In one of my thrillers, the woman starts out weak and adrift because she wants to turn her life over to any man, even if he’s an asshole. This is the kind of woman I want to slap in the face in real life but in the story she has to start there to grow. But, as a woman, I am forced to think what it means that people see this squishy limp noodle as a representation of women. Am I harming women by acknowledging those like her exist?
When I began my western I spent days trying to force women into the narrative. It’s based on a true story and if you’ve ever researched the 1870s the mentions of women that aren’t simply listed as the wife are a thousand to one. I had to travel to Arkansas to purchase a 713 page out of print book to find a single page of a woman who was not mentioned as someone’s wife or daughter. History represents us little more than walking uteri, so how do we balance that with what true life was? I also have to worry that I haven’t been able to find a voice in this story because there is no white hero. Can I make a movie with a black main character without a white hero? Outside of blaxploitation films it has never been done before. I get nervous and fight with myself over the truth of it. The only thing I should have to fight with are that there are no heroes in this story at all, there are no solutions either. It’s only a man struggling with who he is and how that fits into the world around him. In a western that should be enough. But I am a black woman writing this so will people except that it’s enough from me?
Every time I choose not to make a main or supporting character black or a woman I wonder if I am failing my people. I switched from prose to screenwriting because I was an actor searching for parts. In an interview, John Leguizamo said as a person of color if you have the ability to write it is your power, your way to break in. He did it, Whoopi Goldberg did it, and so could I. When I became disabled and was no longer able to act the stories I wanted to tell were so much bigger than movies I could star in. The color, weight, sex, of the person depended on the history they needed to be in this spot on this day.

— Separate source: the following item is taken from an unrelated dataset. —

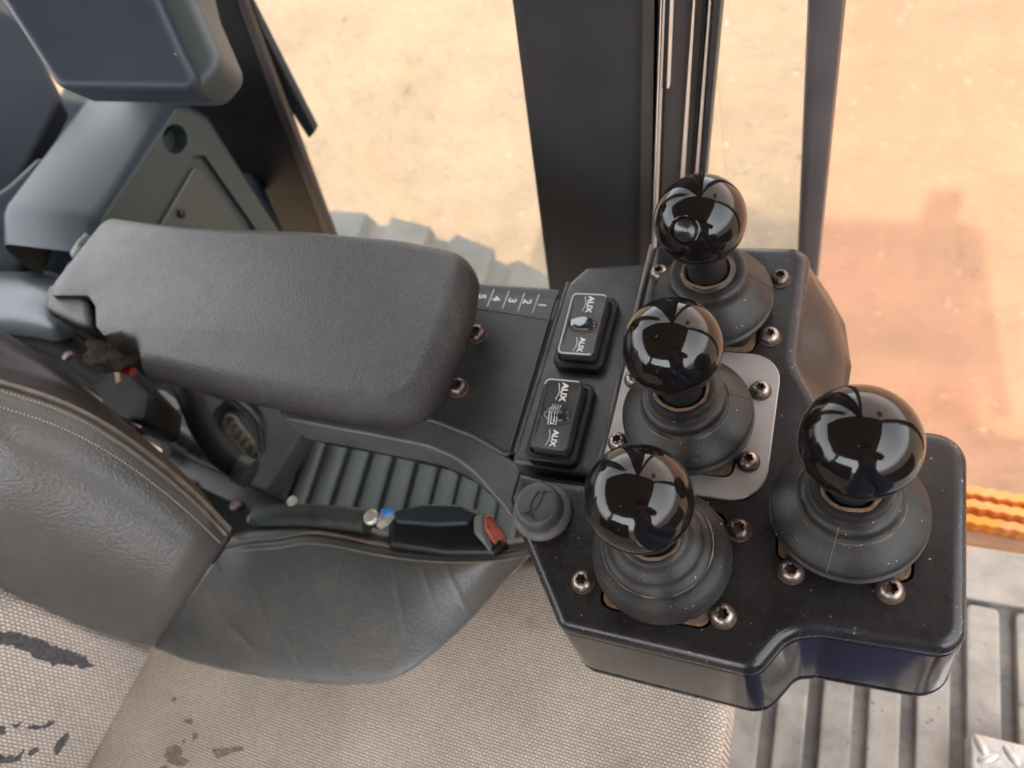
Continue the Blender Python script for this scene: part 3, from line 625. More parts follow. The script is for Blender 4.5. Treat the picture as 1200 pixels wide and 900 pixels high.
# backrest bolster
lo = [(-70, 655, .565), (0, 686, .566), (60, 713, .585), (110, 735, .60), (150, 748, .615), (181, 757, .632)]
hi = [(-70, 428, .49), (0, 447, .505), (80, 474, .53), (150, 514, .555), (220, 570, .58), (270, 620, .60)]
def mixb(t, dt): return [D(a[0] * (1 - t) + b[0] * t, a[1] * (1 - t) + b[1] * t, a[2] * (1 - t) + b[2] * t + dt) for a, b in zip(lo, hi)]
C = [mixb(-.02, .012), mixb(0, .0), mixb(.12, -.014), mixb(.4, -.028), mixb(.7, -.026), mixb(.9, -.010), mixb(.97, .0), mixb(1.0, .012), mixb(1.0, .06)]
rows = loft(C, 70, 8)
# round the lower end over
for r in rows:
    for i in range(62, 70):
        k = (i - 61) / 8; r[i] = r[i] + ray(225, 690).normalized() * (.014 * k * k)
rows = [r + [r[-1] + ray(225, 690).normalized() * .03 + Vector((.0, .0, -.004))] for r in rows]
bb = MB().grid(rows).build('backrest_bolster', M['leather'], seat, ang=80)
def cord(t, dt, rr, m, nm):
    MB().tube(even(spline(mixb(t, dt), 10), 110), rr, 6).build(nm, m, bb)
cord(.995, .003, .0024, M['piping'], 'piping'); cord(.945, -.0048, .0010, M['piping'], 'seam')
stt = MB()
for t, dt in ((.955, -.0040), (.875, -.0130)):
    L_ = even(spline(mixb(t, dt), 10), 181)
    for i in range(0, 180, 2): stt.tube([L_[i], L_[i + 1]], .00065, 5)
tag(stt.build('stitching', M['thread'], bb), kind='stuff')
# dark side of the backrest, seen above the bolster
def dpx(l): return [D(x, y, t) for x, y, t in l]
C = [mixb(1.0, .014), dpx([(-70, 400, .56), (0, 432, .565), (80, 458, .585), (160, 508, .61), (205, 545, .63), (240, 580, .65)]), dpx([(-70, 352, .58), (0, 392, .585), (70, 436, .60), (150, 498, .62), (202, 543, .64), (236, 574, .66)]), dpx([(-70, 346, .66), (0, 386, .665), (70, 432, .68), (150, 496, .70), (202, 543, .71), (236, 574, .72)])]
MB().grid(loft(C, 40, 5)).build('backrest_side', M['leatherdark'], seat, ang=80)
# ------------------------------------------------------------------ seat belt buckle
bu = thing('seatbelt_buckle', 'black seat belt buckle with red release button beside the cushion', 'seat belt buckle', G(520, 620, -.15))
BZ = -.118
slab(MB(), roundpoly(pxy([(452, 598), (500, 589), (545, 590), (572, 601), (592, 636), (578, 650), (520, 650), (452, 640)], BZ), .006, 5), rprof(.007, BZ, BZ - .035, 5)).build('buckle_body', M['black'], bu)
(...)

I get mad that I’m a stereotypical woman writer who does not do giant stories where the goal is to blow up as much stuff as possible. I love those movies but I’m no good at writing them.

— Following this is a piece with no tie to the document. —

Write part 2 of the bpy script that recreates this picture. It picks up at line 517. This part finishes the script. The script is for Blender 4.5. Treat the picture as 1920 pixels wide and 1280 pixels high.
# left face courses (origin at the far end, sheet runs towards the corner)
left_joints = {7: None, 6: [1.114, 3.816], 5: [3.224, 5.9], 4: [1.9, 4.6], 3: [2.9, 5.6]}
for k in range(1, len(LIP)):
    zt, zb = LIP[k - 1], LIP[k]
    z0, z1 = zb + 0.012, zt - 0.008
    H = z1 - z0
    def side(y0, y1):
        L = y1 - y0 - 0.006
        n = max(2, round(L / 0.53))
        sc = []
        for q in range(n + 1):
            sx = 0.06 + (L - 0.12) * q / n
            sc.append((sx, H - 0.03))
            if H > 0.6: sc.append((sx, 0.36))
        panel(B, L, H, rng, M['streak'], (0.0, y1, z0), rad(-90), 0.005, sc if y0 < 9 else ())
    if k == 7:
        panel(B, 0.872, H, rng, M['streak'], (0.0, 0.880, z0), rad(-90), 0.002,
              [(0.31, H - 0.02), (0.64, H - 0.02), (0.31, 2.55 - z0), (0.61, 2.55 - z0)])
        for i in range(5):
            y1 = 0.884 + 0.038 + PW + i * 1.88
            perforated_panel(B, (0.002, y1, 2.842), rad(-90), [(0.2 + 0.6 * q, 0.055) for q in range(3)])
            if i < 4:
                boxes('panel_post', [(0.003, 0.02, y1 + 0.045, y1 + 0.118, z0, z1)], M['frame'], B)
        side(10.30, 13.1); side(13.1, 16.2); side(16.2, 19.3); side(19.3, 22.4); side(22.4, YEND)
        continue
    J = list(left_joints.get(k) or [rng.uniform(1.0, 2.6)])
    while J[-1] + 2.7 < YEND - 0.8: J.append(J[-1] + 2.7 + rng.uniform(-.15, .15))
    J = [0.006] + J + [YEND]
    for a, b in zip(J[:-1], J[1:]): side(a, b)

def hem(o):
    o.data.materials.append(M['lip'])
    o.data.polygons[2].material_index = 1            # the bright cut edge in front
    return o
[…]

How do you get more women in the business? Stop telling them why we need them in the business. Forcing us to be the hopes and dreams of billions of people is too much. I can’t take care of everyone else, I’m too busy trying to take care of myself.
Maybe all this talk of more women is as simple as considering us for a project when you think the writer being a woman, or black, or disabled, is not needed. As writers, we are already asked to deliver a story that will speak to the human race. Even though we may choose to, we shouldn’t have to speak for the subset of millions of people we belong to as well. Consider us because we are writers and we have stories tell and not because you think you know what those stories are.